ROME (Reuters) - Italy's politicians on Tuesday stepped up their campaigns in the last few days before next weekend's election with the outcome deeply uncertain and up to a third of voters still up for grabs.
Opinion polls on party standings are banned in the last two weeks before the February 24-25 poll but one of Italy's leading pollsters, Renato Mannheimer, said 27.7 percent of Italians were still undecided or could abstain.
This makes the final few days of campaigning crucial for an election which has the potential to again destabilize the euro zone. Italy came close to a major debt crisis in November 2011 before Silvio Berlusconi stood down and was replaced by technocrat Mario Monti.
Mannheimer said in the Corriere della Sera daily that about 5 million people, or 10 percent of voters, would decide in the last few days.
Political leaders were all out on the dustings in a final drive for votes with Berlusconi basking in the adulation of the party faithful in a rally in Milan on Monday night and both anti-establishment leader Beppe Grillo and outgoing premier Monti campaigning on Tuesday night.
A succession of corruption scandals over recent weeks has boosted Grillo, a Genoese comedian famous for obscenity-laced rants against a widely detested political class.
His rise has increased uncertainty over the result although experts say Berlusconi may be the biggest loser from the surge by Grillo's 5-Star Movement.
Latest estimates say he could get as much as 20 percent of the vote, way ahead Monti who has failed to gain traction at the head of an uninspiring centrist coalition which is stuck below 15 percent.
Although pollsters believe the centre-left has maintained a lead of around 4-5 points over Berlusconi's centre-right since the last polls on February 8, they are widely predicting an inconclusive result in the Senate.
The most likely outcome is that centre-left leader Pier Luigi Bersani will be forced into the arms of Monti in order to win control of the Senate, which has equal law-making powers with the lower house.
FEAR OF GRILLO
Stefano Fassina, a top official of the Democratic Party, which dominates the center-left coalition, said on Tuesday their biggest fear was that Monti would fall short of the votes needed to ensure Senate control because of Grillo's rise and a resurgence in the last month by Berlusconi.
But he added: "Our feeling is that with Monti we will have a majority in the Senate large enough to have a stable government, this is what we understand from the latest polls."
Fassina dismissed fears that Monti would refuse to join an alliance with the center-left which includes the leftist SEL party led by the openly gay governor of the southern Puglia region, Nichi Vendola.
Although Monti, struggling to build votes as a separate centrist offering, reiterated on Tuesday that he had nothing in common with the center-left, Fassina said in the end he would have to join a coalition in the interests of stability after the election.
Fassina also tried to quash market fears of a weak government unable to pass urgent reforms to revive the euro zone's third largest economy because of internal divisions and opposition from leftist factions and trade unions.

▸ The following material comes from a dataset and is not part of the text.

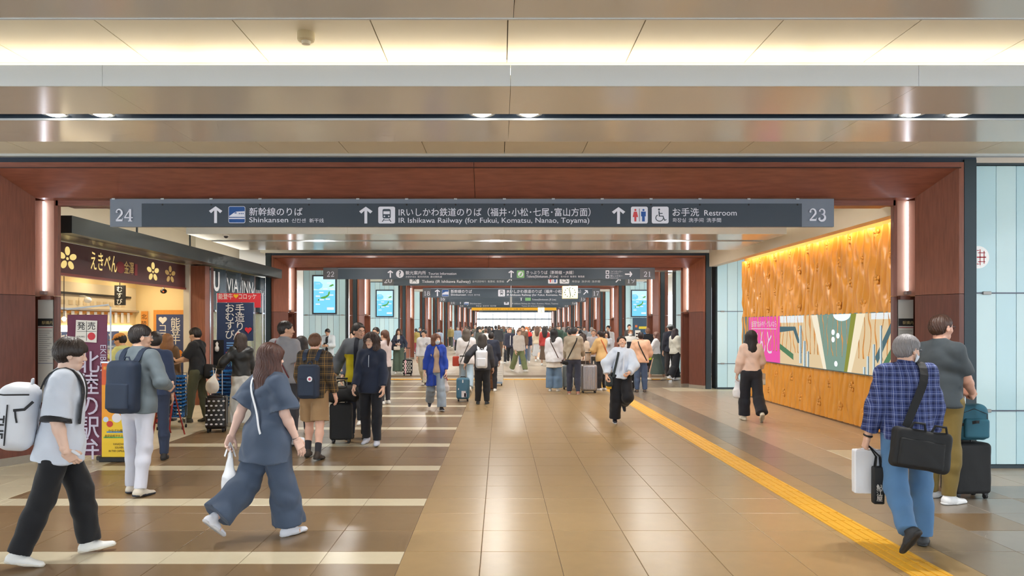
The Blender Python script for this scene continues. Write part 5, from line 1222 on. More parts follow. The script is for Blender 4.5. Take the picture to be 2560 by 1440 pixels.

"We are fully aware that inertia is not an option. We have no time to waste. Italy's problems are very serious and we cannot afford more recession or stagnation ... we need to deliver in terms of jobs, income, simplification," said Fassina, the PD's chief economic official.
Although international markets are so far taking the election in their stride, there have been a few jitters this week about the chances of paralysis after the vote, the opposite of what Italy needs as it struggles to make itself competitive after more than a decade of stagnant growth.
Berlusconi was greeted by adoring chants and cheers when he attended a rally at Milan's exhibition center on Monday night, assuring the party faithful that his center-right could still win the election.
He regaled an enchanted crowd of 1,500 diehard supporters for at least 90 minutes with attacks on German Chancellor Angela Merkel and Monti.
Despite a lurid scandal in which he is facing charges of having sex with an underage prostitute during "bunga bunga" parties at his Milan villa, many of the supporters were women.
"It is women who throw themselves on him," said supporter Stella D'Antonio, 42. "He is a good man, a good prime minister, a good dad, a good grandfather."
Angela Bruno, 30-year-old employee of a renewable energy company, this week demanded an apology from Berlusconi after he crudely joked about sex with her on stage at a business event and openly examined her bottom.
Bruno said her 13-year-old daughter had cried for days after seeing a video of the incident.